An interesting sideline to this is that history shows that the more officers, particularly general officers, that you have, the worse that your military performs:
Militaries with proportionately large numbers of field [major through colonel] and general grade officers have historically proven to be losers, not winners, in war. At its current levels, the U.S. military is among the worst.Of course, the voice of officialdom, The Washington Post, notes that an officer's billet only costs about a ¼ million dollars a year, noting that, "Terminating a single general's billet might save about $200,000 a year in salary and benefits, barely a rounding error in the Pentagon's base budget this year of $535 billion."
This is, rather unsurprisingly, about as completely untrue as one can be without actually making a verifiable lie.

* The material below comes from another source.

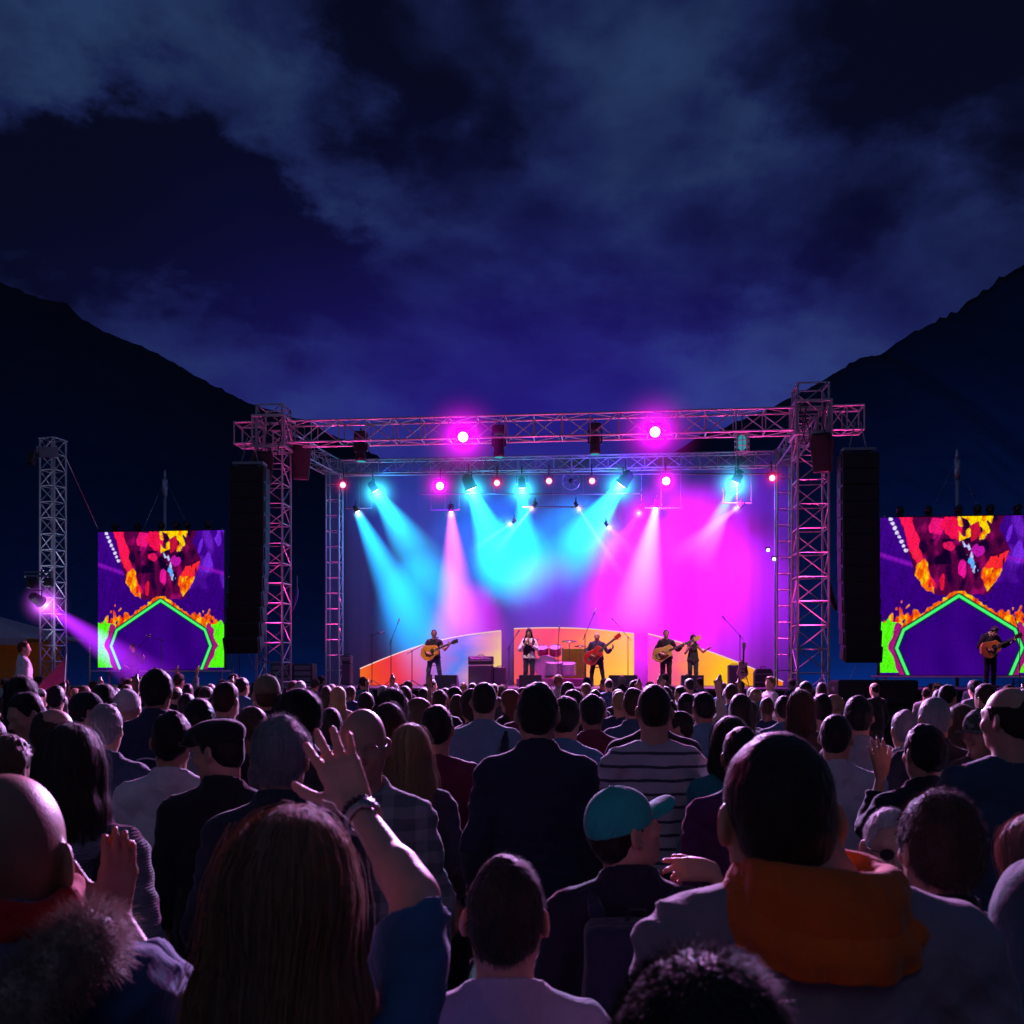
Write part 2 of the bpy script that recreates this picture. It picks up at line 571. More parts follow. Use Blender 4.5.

When someone becomes a general, he doesn't spend his days playing golf waiting for a war, they get a command somewhere.
If there isn't a command somewhere, then one is created, or the supervision of a task is upgraded from a field officer to a general officer, and the office, staff and budget are increased accordingly.
Once the office has a general officer in charge, there is a bureaucratic imperative for it to become "essential" in some way or another, so it will find things to do, and doing those things, whether needed or not, will cost money.
I would agree to cuts, but I would also suggest repealing the provision of the Defense Officer Personnel Management Act of 1980, aka "Up or Out", which make promotions a requirement for continued service.
It creates an incentive for rank inflation, what Robert Gates calls "brass creep" in assigning roles in the services.
As to why these additional costs have not been addressed in their article, my guess is that the Post editorial board thinks that something would be missing from Sally Quinn's cocktail parties if there were not a few generals in uniform there.